● **Prompt**
Copy out the data below as written; omit any images.

● **Dataset section**

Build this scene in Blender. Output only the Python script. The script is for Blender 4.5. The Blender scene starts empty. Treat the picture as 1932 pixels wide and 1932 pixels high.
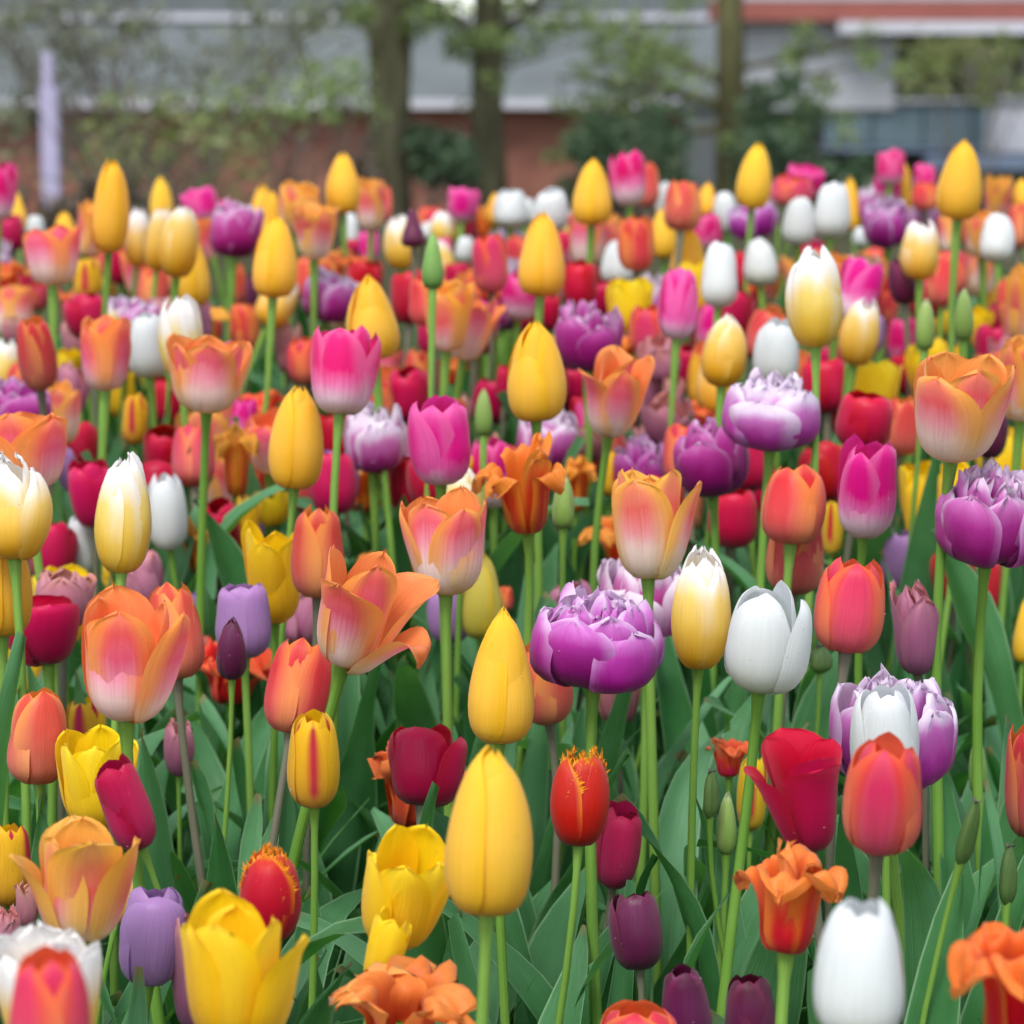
import bpy, math, random
import numpy as np
from mathutils import Vector, Matrix
R_ = math.radians
random.seed(7); rng = np.random.default_rng(7)
sc = bpy.context.scene
COL = sc.collection

# ------------------------------------------------------------------ camera
PITCH = math.atan(766/5000)
cam = bpy.data.cameras.new('camera'); camo = bpy.data.objects.new('camera', cam); COL.objects.link(camo)
cam.sensor_width = 36; cam.lens = 36*5000/1932
camo.location = (0, 0, 1.0); camo.rotation_euler = (math.pi/2-PITCH, 0, 0)
cam.clip_start = .05; cam.clip_end = 2000
cam.dof.use_dof = True; cam.dof.focus_distance = 1.62; cam.dof.aperture_fstop = 10; cam.dof.aperture_blades = 0
sc.camera = camo

# ------------------------------------------------------------------ sky, sun, exposure
w = bpy.data.worlds.new('World'); sc.world = w; w.use_nodes = True
nt = w.node_tree; nt.nodes.clear()
SUN_EL, SUN_AZ = R_(58), R_(200)
sky = nt.nodes.new('ShaderNodeTexSky'); sky.sky_type = 'NISHITA'; sky.sun_disc = False
sky.sun_elevation = SUN_EL; sky.sun_rotation = SUN_AZ; sky.dust_density = 1; sky.air_density = 1.0; sky.ozone_density = 1
hs = nt.nodes.new('ShaderNodeHueSaturation'); hs.inputs['Saturation'].default_value = .42; hs.inputs['Value'].default_value = 1
bg = nt.nodes.new('ShaderNodeBackground'); bg.inputs['Strength'].default_value = .13
out = nt.nodes.new('ShaderNodeOutputWorld')
nt.links.new(sky.outputs[0], hs.inputs['Color']); nt.links.new(hs.outputs[0], bg.inputs[0]); nt.links.new(bg.outputs[0], out.inputs[0])
sl = bpy.data.lights.new('sun', 'SUN'); sl.energy = 1.5; sl.angle = R_(22); sl.color = (1, .975, .935)
so = bpy.data.objects.new('sun', sl); COL.objects.link(so)
dv = Vector((math.sin(SUN_AZ)*math.cos(SUN_EL), math.cos(SUN_AZ)*math.cos(SUN_EL), math.sin(SUN_EL)))
so.rotation_euler = dv.to_track_quat('Z', 'Y').to_euler(); so.location = (0, -5, 20)
vs = sc.view_settings
vs.view_transform = 'Standard'; vs.look = 'None'; vs.exposure = 1.15; vs.gamma = 1; vs.use_curve_mapping = False
sc.render.engine = 'CYCLES'
sc.cycles.max_bounces = 8; sc.cycles.diffuse_bounces = 4; sc.cycles.transmission_bounces = 4; sc.cycles.use_denoising = True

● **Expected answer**
Build this scene in Blender. Output only the Python script. The script is for Blender 4.5. The Blender scene starts empty. Treat the picture as 1932 pixels wide and 1932 pixels high.
import bpy, math, random
import numpy as np
from mathutils import Vector, Matrix
R_ = math.radians
random.seed(7); rng = np.random.default_rng(7)
sc = bpy.context.scene
COL = sc.collection

# ------------------------------------------------------------------ camera
PITCH = math.atan(766/5000)
cam = bpy.data.cameras.new('camera'); camo = bpy.data.objects.new('camera', cam); COL.objects.link(camo)
cam.sensor_width = 36; cam.lens = 36*5000/1932
camo.location = (0, 0, 1.0); camo.rotation_euler = (math.pi/2-PITCH, 0, 0)
cam.clip_start = .05; cam.clip_end = 2000
cam.dof.use_dof = True; cam.dof.focus_distance = 1.62; cam.dof.aperture_fstop = 10; cam.dof.aperture_blades = 0
sc.camera = camo

# ------------------------------------------------------------------ sky, sun, exposure
w = bpy.data.worlds.new('World'); sc.world = w; w.use_nodes = True
nt = w.node_tree; nt.nodes.clear()
SUN_EL, SUN_AZ = R_(58), R_(200)
sky = nt.nodes.new('ShaderNodeTexSky'); sky.sky_type = 'NISHITA'; sky.sun_disc = False
sky.sun_elevation = SUN_EL; sky.sun_rotation = SUN_AZ; sky.dust_density = 1; sky.air_density = 1.0; sky.ozone_density = 1
hs = nt.nodes.new('ShaderNodeHueSaturation'); hs.inputs['Saturation'].default_value = .42; hs.inputs['Value'].default_value = 1
bg = nt.nodes.new('ShaderNodeBackground'); bg.inputs['Strength'].default_value = .13
out = nt.nodes.new('ShaderNodeOutputWorld')
nt.links.new(sky.outputs[0], hs.inputs['Color']); nt.links.new(hs.outputs[0], bg.inputs[0]); nt.links.new(bg.outputs[0], out.inputs[0])
sl = bpy.data.lights.new('sun', 'SUN'); sl.energy = 1.5; sl.angle = R_(22); sl.color = (1, .975, .935)
so = bpy.data.objects.new('sun', sl); COL.objects.link(so)
dv = Vector((math.sin(SUN_AZ)*math.cos(SUN_EL), math.cos(SUN_AZ)*math.cos(SUN_EL), math.sin(SUN_EL)))
so.rotation_euler = dv.to_track_quat('Z', 'Y').to_euler(); so.location = (0, -5, 20)
vs = sc.view_settings
vs.view_transform = 'Standard'; vs.look = 'None'; vs.exposure = 1.15; vs.gamma = 1; vs.use_curve_mapping = False
sc.render.engine = 'CYCLES'
sc.cycles.max_bounces = 8; sc.cycles.diffuse_bounces = 4; sc.cycles.transmission_bounces = 4; sc.cycles.use_denoising = True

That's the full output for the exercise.